20 février : Hommage à nos enfants disparus

Texte lu lors de la cérémonie religieuse du samedi 20 février 2010 en l’église de Guéret. Extrait de Séisme(s), écrit par un de nos parents endeuillés Emmanuelle Sarrouy-Noguès

Séisme. Ébranlement. Blessure profonde qui remonte des entrailles de la terre, de la mère Gaïa. Séisme. La terre en colère ne maîtrise plus sa force, tremble, gigote, secoue, se fissure avec une lenteur fulgurante. L’écorce se brise, se fendille, se soulève. Une minute de vibrations. C’est long une minute de spasmes intenses. C’est tellement long qu’on aimerait que ça n’ait jamais eu lieu. C’est tellement long que ça en devient meurtrier, et nous sommes tellement impuissants. La terre ne nous appartient pas. Elle ne nous a jamais appartenu. C’est nous qui lui appartenons. À jamais. Séisme. Des centaines et des centaines de morts, des blessés, des mutilés et quelques miraculés. Corps inertes. Âmes errantes. Des enfants, beaucoup d’enfants. Nos enfants. Que sont devenus nos enfants ? Pourquoi ? Pourquoi une telle tragédie ? Et pourtant… Pourquoi. La question existe, mais pas une bribe de réponse à l’horizon. À part la réponse scientifique. Une faille. Depuis longtemps. Prévisible. Des glissements de terrains. Mais ça ne nous suffit pas. Ça ne nous va pas. Il faudra pourtant s’en contenter, ou sans doute trouver des soi-disant réponses qui nous aideront à continuer. Chacun sa petite histoire un peu dérisoire pour poursuivre la route. Vaille que vaille, tambour battant, la fleur au fusil, contre les grondements de la terre. C’est court une minute à l’échelle du temps. Une goutte d’eau dans l’océan, un coup de vent dans la tempête, une étincelle dans l’incendie, un grain de sable dans… Au réveil, tout est déjà passé, et l’on ne peut que constater le massacre, l’horreur qui s’abat sur le peuple ayitien. Le monde s’écroule. Port-au-Prince se réveille plus en ruines que jamais. Il va falloir se relever. Il va falloir du temps. Il va falloir trouver la force. Mais les ayitiens ont l’habitude.
Grandeur des démunis. Grandeur des oubliés.
Leur vie est faite de ces tragédies. Si peu de répit. Et toujours cette énergie de vie qui renaît des cendres. C’est à elle qu’il faut s’accrocher de toutes ses forces. Pour nous parents adoptants, qui sommes si loin par la distance et si proche par le coeur, ce peuple est un modèle de bravoure. Un exemple auquel il faut s’accrocher nous aussi.
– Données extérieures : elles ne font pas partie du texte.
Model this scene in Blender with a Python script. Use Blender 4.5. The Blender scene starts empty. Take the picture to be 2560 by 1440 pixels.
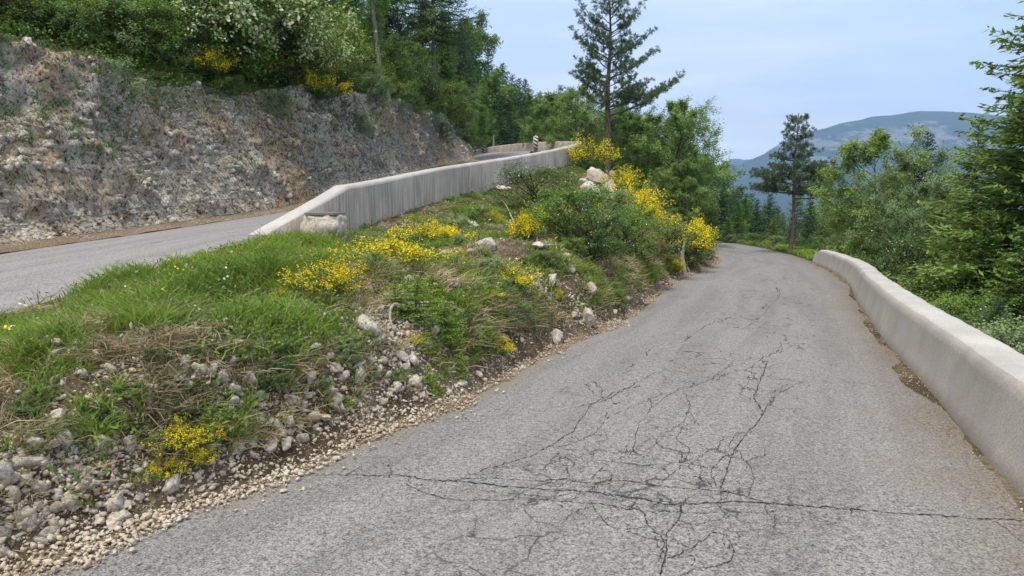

Ébranlés par les secousses jusqu’au plus profond de notre être, nous voilà soudain à terre, malgré nous, malgré tout. Que faire ? S’en sortir. S’extirper des décombres. S’ébrouer des débris. Sans trop savoir comment s’y prendre. Avec toute la lourdeur du corps. Avec toute cette joyeuse et légère année 2009 de vie commune qui vole en éclats autour de nous, et qui à présent pèse de tout son poids de bonheur brisé sur nos épaules meurtries, sur nos échines endolories. Je deviens maman, tu deviens papa, le plus beau métier du monde. Il paraît. On cherche la beauté parmi les décombres. Pleurer toutes les larmes de soncorps. Pleurer nos timouns chéris. Leur rendre un dernier hommage. Les aimer pour toujours.Pleurer toutes les âmes de son coeur. Laisser couler toute l’eau de tous les ruisseaux, de toutes les rivières, de tous les fleuves, de toutes les mers, de tous les océans. Nettoyer la surface de la terre. Caresser la planète. Lui demander pardon ? Ou lui demander des explications… Trouver un nouveau souffle.
Peut-être, un jour…

Yves Nelson et Naschka, et tous leurs petits camarades, ne peuvent pas disparaître comme ça, du jour au lendemain. Trop facile. C’est obscène. Inadmissible. Révoltant. Nousnous devons de raconter la grandeur de ces petits êtres. La richesse de leur courte vie. Ils sont nos enfants. Ils sont le peuple haïtien, rayonnant aujourd’hui à l’échelle planétaire. Petits pirates, petits anges, petites étoiles, rayons de soleil… Veillez sur nous. Il ne faut pas les oublier. Surtout pas. Jamais. Gardes fous de nos vies futures.

Naschka, Yves Nelson, depuis le 12 janvier 2010 le monde n’en finit pas de trembler, agité d’infinis soubresauts, et nous tremblons avec lui. Voilà, nous voulions vous raconter tout cela, vous dévoiler tout ce que nous avions sur le coeur. Nous voulions vous dire tout notre amour, à vous nos aînés, et à vos frères et soeurs qui seront toujours fiers de vous, comme vous pourrez toujours être fiers d’eux.

Nous sommes effondrés mais nous allons nous relever. Tout comme ce magnifique peuple ayitien. Plus grands et plus forts que jamais.